Copy each line of the data below exactly, leaving out pictures.

:: Dataset excerpt ::

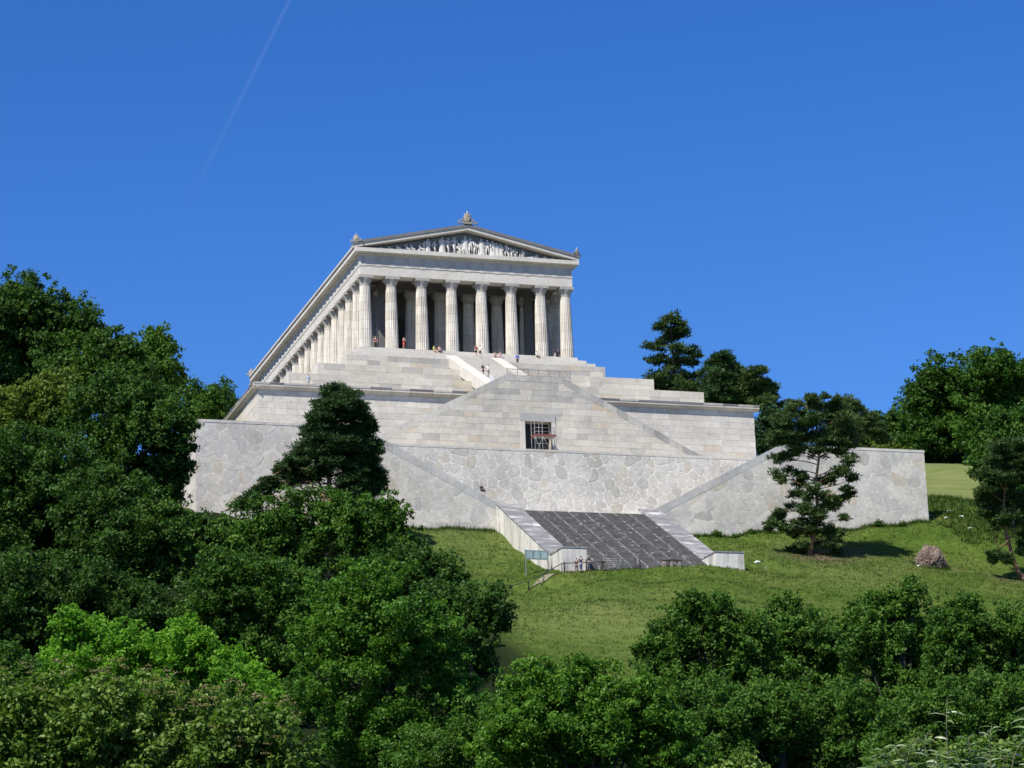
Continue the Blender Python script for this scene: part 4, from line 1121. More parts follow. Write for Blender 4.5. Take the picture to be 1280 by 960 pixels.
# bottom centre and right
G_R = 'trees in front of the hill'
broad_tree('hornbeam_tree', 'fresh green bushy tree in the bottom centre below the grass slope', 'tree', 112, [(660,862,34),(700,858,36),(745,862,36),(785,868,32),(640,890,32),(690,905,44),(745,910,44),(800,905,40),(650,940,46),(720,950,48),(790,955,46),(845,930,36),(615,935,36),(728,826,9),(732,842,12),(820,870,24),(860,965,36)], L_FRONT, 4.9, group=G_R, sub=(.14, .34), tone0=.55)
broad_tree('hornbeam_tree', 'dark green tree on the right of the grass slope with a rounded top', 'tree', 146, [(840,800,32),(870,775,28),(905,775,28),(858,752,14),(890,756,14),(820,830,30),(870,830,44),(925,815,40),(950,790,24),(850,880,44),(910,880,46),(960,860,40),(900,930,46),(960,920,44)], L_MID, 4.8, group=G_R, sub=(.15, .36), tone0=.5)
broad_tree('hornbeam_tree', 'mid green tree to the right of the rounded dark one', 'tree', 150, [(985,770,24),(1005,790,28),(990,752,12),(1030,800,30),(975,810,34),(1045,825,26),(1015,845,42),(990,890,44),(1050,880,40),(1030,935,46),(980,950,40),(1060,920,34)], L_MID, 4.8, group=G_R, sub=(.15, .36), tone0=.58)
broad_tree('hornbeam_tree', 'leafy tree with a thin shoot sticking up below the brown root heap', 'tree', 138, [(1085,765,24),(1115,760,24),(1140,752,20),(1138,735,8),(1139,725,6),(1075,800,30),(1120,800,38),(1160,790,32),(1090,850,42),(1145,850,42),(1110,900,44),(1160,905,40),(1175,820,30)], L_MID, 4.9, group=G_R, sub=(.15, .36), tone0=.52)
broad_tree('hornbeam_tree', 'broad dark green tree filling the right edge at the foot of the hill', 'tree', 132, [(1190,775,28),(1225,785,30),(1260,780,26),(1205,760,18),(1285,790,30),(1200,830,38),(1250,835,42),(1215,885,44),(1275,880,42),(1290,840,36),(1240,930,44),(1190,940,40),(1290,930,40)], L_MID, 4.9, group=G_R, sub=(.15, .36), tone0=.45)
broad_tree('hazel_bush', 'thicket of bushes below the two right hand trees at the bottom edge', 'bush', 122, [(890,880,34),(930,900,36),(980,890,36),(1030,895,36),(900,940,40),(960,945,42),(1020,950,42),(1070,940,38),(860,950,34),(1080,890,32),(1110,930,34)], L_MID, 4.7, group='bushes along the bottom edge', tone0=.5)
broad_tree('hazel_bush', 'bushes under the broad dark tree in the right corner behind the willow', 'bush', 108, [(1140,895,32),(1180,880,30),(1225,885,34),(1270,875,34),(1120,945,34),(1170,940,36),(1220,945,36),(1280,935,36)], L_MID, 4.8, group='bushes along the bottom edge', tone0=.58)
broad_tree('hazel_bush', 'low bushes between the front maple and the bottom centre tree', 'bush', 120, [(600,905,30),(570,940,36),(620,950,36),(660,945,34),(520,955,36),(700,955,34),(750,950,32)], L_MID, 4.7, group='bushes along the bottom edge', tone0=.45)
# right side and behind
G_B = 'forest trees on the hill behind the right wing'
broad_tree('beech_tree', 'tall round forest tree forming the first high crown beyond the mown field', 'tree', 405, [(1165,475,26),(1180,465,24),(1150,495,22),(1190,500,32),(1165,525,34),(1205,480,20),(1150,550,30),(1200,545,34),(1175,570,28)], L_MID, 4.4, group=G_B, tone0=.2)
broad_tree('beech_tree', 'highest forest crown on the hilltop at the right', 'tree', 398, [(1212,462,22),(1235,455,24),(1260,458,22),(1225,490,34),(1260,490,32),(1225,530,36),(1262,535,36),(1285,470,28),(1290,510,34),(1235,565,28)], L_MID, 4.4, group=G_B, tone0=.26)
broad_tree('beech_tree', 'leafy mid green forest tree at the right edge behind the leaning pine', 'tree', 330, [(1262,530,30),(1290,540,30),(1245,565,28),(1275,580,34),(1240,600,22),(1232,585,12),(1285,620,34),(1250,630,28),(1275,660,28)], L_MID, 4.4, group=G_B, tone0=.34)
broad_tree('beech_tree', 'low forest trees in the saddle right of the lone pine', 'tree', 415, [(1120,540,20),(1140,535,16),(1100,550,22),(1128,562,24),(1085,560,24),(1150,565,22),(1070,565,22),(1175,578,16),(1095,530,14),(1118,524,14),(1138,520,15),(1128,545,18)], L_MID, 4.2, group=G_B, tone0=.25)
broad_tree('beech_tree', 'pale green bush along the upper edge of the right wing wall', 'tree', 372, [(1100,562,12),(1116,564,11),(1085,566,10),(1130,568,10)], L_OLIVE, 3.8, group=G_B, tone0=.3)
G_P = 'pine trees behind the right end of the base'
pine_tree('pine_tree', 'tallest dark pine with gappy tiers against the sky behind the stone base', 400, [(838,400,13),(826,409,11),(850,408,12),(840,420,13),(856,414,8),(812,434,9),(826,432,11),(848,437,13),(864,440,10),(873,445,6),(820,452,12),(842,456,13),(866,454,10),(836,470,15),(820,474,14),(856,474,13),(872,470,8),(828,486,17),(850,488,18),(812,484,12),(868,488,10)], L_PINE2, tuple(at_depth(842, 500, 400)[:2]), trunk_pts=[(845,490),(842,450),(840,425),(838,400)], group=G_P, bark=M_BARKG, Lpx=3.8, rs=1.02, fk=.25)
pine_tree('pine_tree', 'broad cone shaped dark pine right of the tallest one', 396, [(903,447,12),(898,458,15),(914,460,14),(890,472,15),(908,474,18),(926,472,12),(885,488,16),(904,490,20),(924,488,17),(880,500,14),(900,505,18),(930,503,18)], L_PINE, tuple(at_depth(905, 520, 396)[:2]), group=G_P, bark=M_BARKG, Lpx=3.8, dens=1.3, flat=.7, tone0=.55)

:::

Solved problem:
Continue the Blender Python script for this scene: part 4, from line 1121. More parts follow. Write for Blender 4.5. Take the picture to be 1280 by 960 pixels.
# bottom centre and right
G_R = 'trees in front of the hill'
broad_tree('hornbeam_tree', 'fresh green bushy tree in the bottom centre below the grass slope', 'tree', 112, [(660,862,34),(700,858,36),(745,862,36),(785,868,32),(640,890,32),(690,905,44),(745,910,44),(800,905,40),(650,940,46),(720,950,48),(790,955,46),(845,930,36),(615,935,36),(728,826,9),(732,842,12),(820,870,24),(860,965,36)], L_FRONT, 4.9, group=G_R, sub=(.14, .34), tone0=.55)
broad_tree('hornbeam_tree', 'dark green tree on the right of the grass slope with a rounded top', 'tree', 146, [(840,800,32),(870,775,28),(905,775,28),(858,752,14),(890,756,14),(820,830,30),(870,830,44),(925,815,40),(950,790,24),(850,880,44),(910,880,46),(960,860,40),(900,930,46),(960,920,44)], L_MID, 4.8, group=G_R, sub=(.15, .36), tone0=.5)
broad_tree('hornbeam_tree', 'mid green tree to the right of the rounded dark one', 'tree', 150, [(985,770,24),(1005,790,28),(990,752,12),(1030,800,30),(975,810,34),(1045,825,26),(1015,845,42),(990,890,44),(1050,880,40),(1030,935,46),(980,950,40),(1060,920,34)], L_MID, 4.8, group=G_R, sub=(.15, .36), tone0=.58)
broad_tree('hornbeam_tree', 'leafy tree with a thin shoot sticking up below the brown root heap', 'tree', 138, [(1085,765,24),(1115,760,24),(1140,752,20),(1138,735,8),(1139,725,6),(1075,800,30),(1120,800,38),(1160,790,32),(1090,850,42),(1145,850,42),(1110,900,44),(1160,905,40),(1175,820,30)], L_MID, 4.9, group=G_R, sub=(.15, .36), tone0=.52)
broad_tree('hornbeam_tree', 'broad dark green tree filling the right edge at the foot of the hill', 'tree', 132, [(1190,775,28),(1225,785,30),(1260,780,26),(1205,760,18),(1285,790,30),(1200,830,38),(1250,835,42),(1215,885,44),(1275,880,42),(1290,840,36),(1240,930,44),(1190,940,40),(1290,930,40)], L_MID, 4.9, group=G_R, sub=(.15, .36), tone0=.45)
broad_tree('hazel_bush', 'thicket of bushes below the two right hand trees at the bottom edge', 'bush', 122, [(890,880,34),(930,900,36),(980,890,36),(1030,895,36),(900,940,40),(960,945,42),(1020,950,42),(1070,940,38),(860,950,34),(1080,890,32),(1110,930,34)], L_MID, 4.7, group='bushes along the bottom edge', tone0=.5)
broad_tree('hazel_bush', 'bushes under the broad dark tree in the right corner behind the willow', 'bush', 108, [(1140,895,32),(1180,880,30),(1225,885,34),(1270,875,34),(1120,945,34),(1170,940,36),(1220,945,36),(1280,935,36)], L_MID, 4.8, group='bushes along the bottom edge', tone0=.58)
broad_tree('hazel_bush', 'low bushes between the front maple and the bottom centre tree', 'bush', 120, [(600,905,30),(570,940,36),(620,950,36),(660,945,34),(520,955,36),(700,955,34),(750,950,32)], L_MID, 4.7, group='bushes along the bottom edge', tone0=.45)
# right side and behind
G_B = 'forest trees on the hill behind the right wing'
broad_tree('beech_tree', 'tall round forest tree forming the first high crown beyond the mown field', 'tree', 405, [(1165,475,26),(1180,465,24),(1150,495,22),(1190,500,32),(1165,525,34),(1205,480,20),(1150,550,30),(1200,545,34),(1175,570,28)], L_MID, 4.4, group=G_B, tone0=.2)
broad_tree('beech_tree', 'highest forest crown on the hilltop at the right', 'tree', 398, [(1212,462,22),(1235,455,24),(1260,458,22),(1225,490,34),(1260,490,32),(1225,530,36),(1262,535,36),(1285,470,28),(1290,510,34),(1235,565,28)], L_MID, 4.4, group=G_B, tone0=.26)
broad_tree('beech_tree', 'leafy mid green forest tree at the right edge behind the leaning pine', 'tree', 330, [(1262,530,30),(1290,540,30),(1245,565,28),(1275,580,34),(1240,600,22),(1232,585,12),(1285,620,34),(1250,630,28),(1275,660,28)], L_MID, 4.4, group=G_B, tone0=.34)
broad_tree('beech_tree', 'low forest trees in the saddle right of the lone pine', 'tree', 415, [(1120,540,20),(1140,535,16),(1100,550,22),(1128,562,24),(1085,560,24),(1150,565,22),(1070,565,22),(1175,578,16),(1095,530,14),(1118,524,14),(1138,520,15),(1128,545,18)], L_MID, 4.2, group=G_B, tone0=.25)
broad_tree('beech_tree', 'pale green bush along the upper edge of the right wing wall', 'tree', 372, [(1100,562,12),(1116,564,11),(1085,566,10),(1130,568,10)], L_OLIVE, 3.8, group=G_B, tone0=.3)
G_P = 'pine trees behind the right end of the base'
pine_tree('pine_tree', 'tallest dark pine with gappy tiers against the sky behind the stone base', 400, [(838,400,13),(826,409,11),(850,408,12),(840,420,13),(856,414,8),(812,434,9),(826,432,11),(848,437,13),(864,440,10),(873,445,6),(820,452,12),(842,456,13),(866,454,10),(836,470,15),(820,474,14),(856,474,13),(872,470,8),(828,486,17),(850,488,18),(812,484,12),(868,488,10)], L_PINE2, tuple(at_depth(842, 500, 400)[:2]), trunk_pts=[(845,490),(842,450),(840,425),(838,400)], group=G_P, bark=M_BARKG, Lpx=3.8, rs=1.02, fk=.25)
pine_tree('pine_tree', 'broad cone shaped dark pine right of the tallest one', 396, [(903,447,12),(898,458,15),(914,460,14),(890,472,15),(908,474,18),(926,472,12),(885,488,16),(904,490,20),(924,488,17),(880,500,14),(900,505,18),(930,503,18)], L_PINE, tuple(at_depth(905, 520, 396)[:2]), group=G_P, bark=M_BARKG, Lpx=3.8, dens=1.3, flat=.7, tone0=.55)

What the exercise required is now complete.